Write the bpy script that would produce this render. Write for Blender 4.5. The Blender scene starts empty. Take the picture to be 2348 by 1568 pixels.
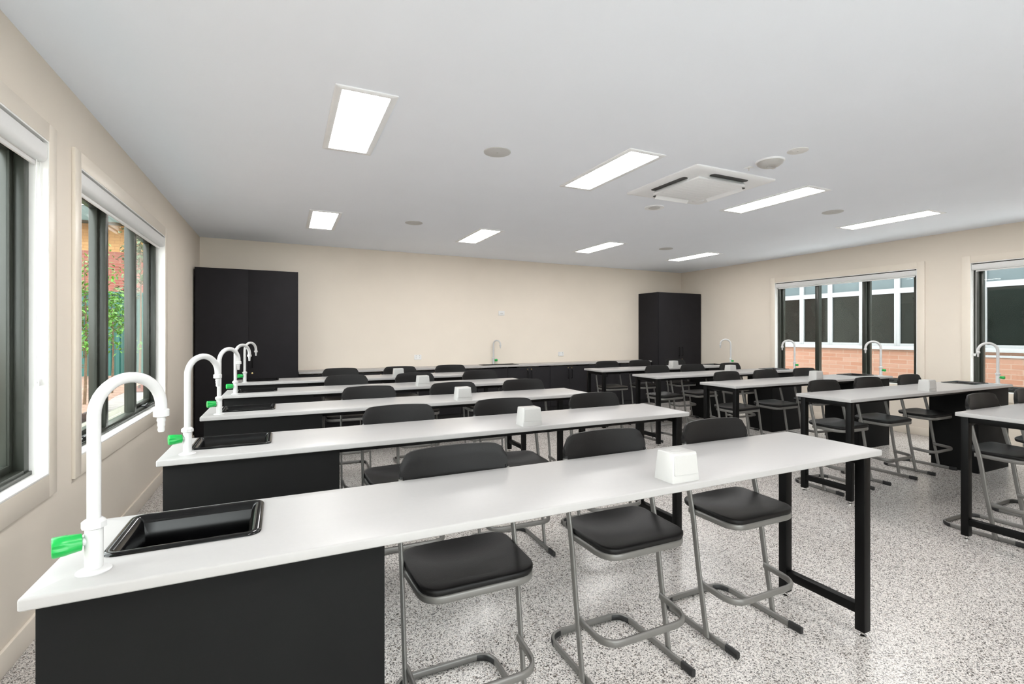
import bpy, bmesh, math, random
from mathutils import Vector, Matrix
random.seed(7)
C = bpy.context.scene.collection
PI = math.pi

# ------------------------------------------------------------------ camera, world, exposure
HC, YAW = 1.458, 0.4372
cam_d = bpy.data.cameras.new('camera'); cam = bpy.data.objects.new('camera', cam_d); C.objects.link(cam)
cam_d.sensor_width = 36.0; cam_d.lens = 36.0*1118.1/2348; cam_d.shift_y = -20.2/2348; cam_d.clip_start = 0.02
cam.location = (0, 0, HC); cam.rotation_euler = (PI/2, 0, -YAW)
bpy.context.scene.camera = cam
W = bpy.data.worlds.new('world'); bpy.context.scene.world = W; W.use_nodes = True
wb = W.node_tree.nodes['Background']; wb.inputs['Color'].default_value = (0.97, 0.985, 1.0, 1); wb.inputs['Strength'].default_value = 7.8
vs = bpy.context.scene.view_settings
vs.view_transform = 'Standard'; vs.look = 'None'; vs.gamma = 1.0; vs.use_curve_mapping = False; vs.exposure = 0.20
LAMP = 25.5          # emission of the ceiling panels

# room constants
XW, XR, YB, YF, ZC = -1.092, 8.24, 8.33, -2.2, 2.833
TH = 0.0302                                   # the back wall runs slightly askew
def yb(x): return 8.231+TH*x
ROWA = [1.363, 2.587, 3.806, 5.033, 6.207]     # front edges of the benches of the left block
ROWB = [1.316, 2.500, 3.659, 4.853, 6.035]     # the same for the right block
BD, BH, BT = 0.488, 0.900, 0.028               # bench depth, height, worktop thickness
L0, L1, R0, R1 = -0.508, 2.594, 4.308, 7.192

# ------------------------------------------------------------------ materials
def srgb(r, g, b):
    f = lambda c: (c/255/12.92) if c/255 <= 0.04045 else ((c/255+0.055)/1.055)**2.4
    return (f(r), f(g), f(b), 1)
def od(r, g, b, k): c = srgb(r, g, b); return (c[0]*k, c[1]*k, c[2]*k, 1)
MATS = {}
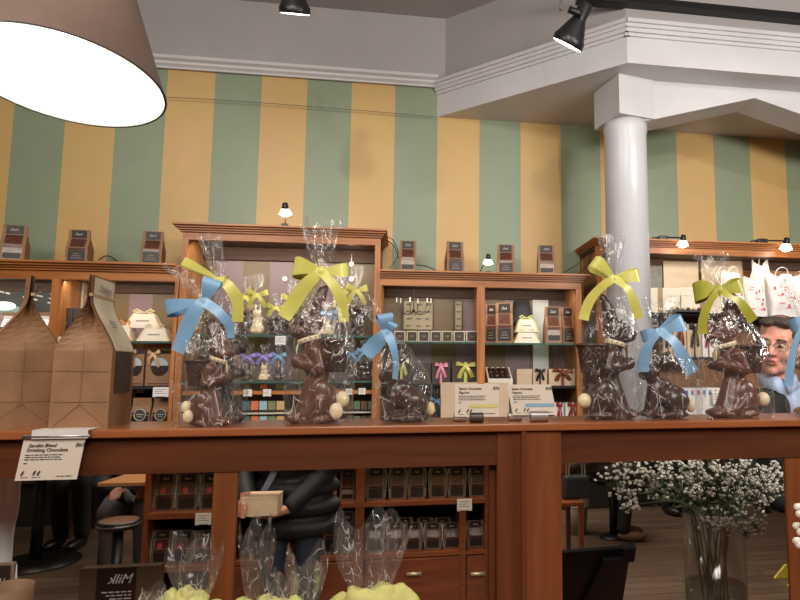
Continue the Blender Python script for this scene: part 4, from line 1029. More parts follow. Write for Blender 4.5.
# lamp reflections in the mirrored back, built as added bulbs on rods
for (y, lab) in ((264, 'upper small lamp reflection, built as a bare bulb on a thin rod inside the tall unit'), (279, 'lower small lamp reflection, built as a bare bulb on a thin rod inside the tall unit')):
    p = at(351.5, y, 3.2); t = thing('reflected_bulb', lab, 'lamp', (p.x, 3.2, p.z)); MB().ell((0, 0, 0), .009, u=12, v=8).build('bulb', BULB_S, t, smooth=True); MB().tube([(0, 0, .008), (0, 0, .05)], .002, 6).build('rod', STEEL, t)
p = at(244, 277, BP-.01); t = thing('wall_disc', 'small white disc on the tall unit\'s striped back', 'disc', (at(283, 277.5, 3.2).x, BP-.006, at(283, 277.5, 3.2).z)); MB().lathe([(.012, 0), (.012, .004)], 18, M=Matrix.Rotation(PI/2, 4, 'X')).build('disc', WHITE, t)

# --- the low unit, near bay
zS1, zS2 = shelf_z(435, 341.5), shelf_z(530, 343)
gshelf(right_t, rL+.01, rmid-.012, zS1); gedge(right_t, rL+.01, rmid-.012, zS1)
gshelf(right_t, rmid+.012, rR-.02, zS2); gedge(right_t, rmid+.012, rR-.02, zS2)
ords = ['first', 'second', 'third', 'fourth', 'fifth', 'sixth', 'seventh']
for k, (a, b) in enumerate(((394.5, 405), (407, 417), (418.6, 429), (431, 441), (442.5, 452), (454, 464.5), (466.6, 477.6))):
    p, w_, h_ = rect(a, b, 331.2, 3.05, zS1); put(gift_box, ('small_cream' if k % 3 != 1 else 'small_yellow',), p, f'small dark gift box with pale ribbon, {ords[k]} of the seven under the framed picture', 'gift box', 'small dark boxes in a row', s=(w_/.1, .9, h_/.1))
def picture(label, a, b, y0, y1, n):  # mirror images of pictures, built solid on the back panel
    p = at((a+b)/2, y1, BP-.01); w_ = at(b, y1, BP-.01).x-at(a, y1, BP-.01).x; h_ = at((a+b)/2, y0, BP-.01).z-p.z
    t = thing('reflected_picture', label, 'picture', (p.x, BP-.004, p.z))
    m = MB(); f = .008
    m.box(-w_/2, w_/2, -.012, 0, 0, f).box(-w_/2, w_/2, -.012, 0, h_-f, h_).box(-w_/2, -w_/2+f, -.012, 0, f, h_-f).box(w_/2-f, w_/2, -.012, 0, f, h_-f); m.build('frame', mat('dark_frame', (54, 36, 28), .4), t)
    sh = MB().box(-w_/2+f, w_/2-f, -.006, 0, f, h_-f).build('print', mat('aged_print', (150, 139, 110), .5, var=.06), t)
    rnd = random.Random(n)
    for r_ in range(4):
        for c_ in range(n):
            x, z = -w_/2+f+(w_-2*f)*(c_+.5+rnd.uniform(-.1, .1))/n, f+(h_-2*f)*(r_+.5)/4
            m = MB(); m.ell((x, -.0065, z), (.011, .0012, .0055), u=8, v=6); m.prism([(x+.009, z), (x+.017, z+.005), (x+.017, z-.005)], -.0075, -.006, 'y'); m.build('fish_drawing', mat('grey_drawing', (96, 90, 78), .6), sh)
picture('reflected framed print of little grey animal drawings at the back of the low unit', 402, 434, 299.5, 331, 3)
picture('narrow reflected framed print beside the wooden middle post of the low unit', 453.5, 463, 299.5, 331, 1)
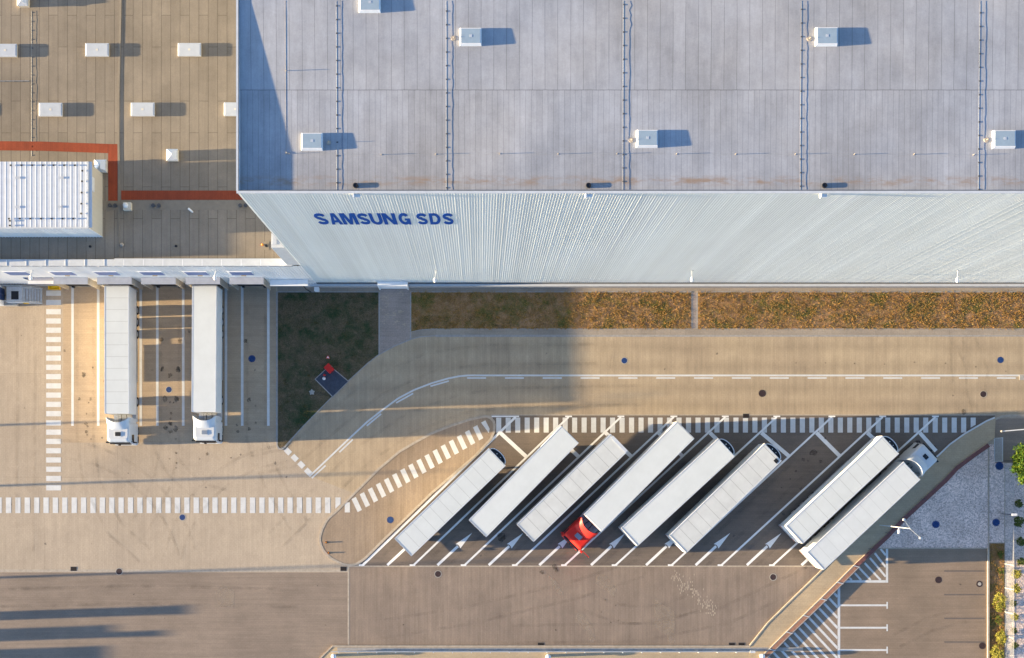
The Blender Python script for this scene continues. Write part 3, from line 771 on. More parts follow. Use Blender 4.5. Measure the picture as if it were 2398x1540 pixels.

* Problem description
Write down every line from the opening of the listing to the line with "PI = math.pi", both included, and nothing else; the pictures are omitted.

* Result of the task
Write the bpy script that would produce this render. Write for Blender 4.5. The Blender scene starts empty. Take the picture to be 2348 by 1568 pixels.
import bpy, bmesh, math, random
from mathutils import Vector, Matrix
random.seed(7)
C = bpy.context.scene.collection
PI = math.pi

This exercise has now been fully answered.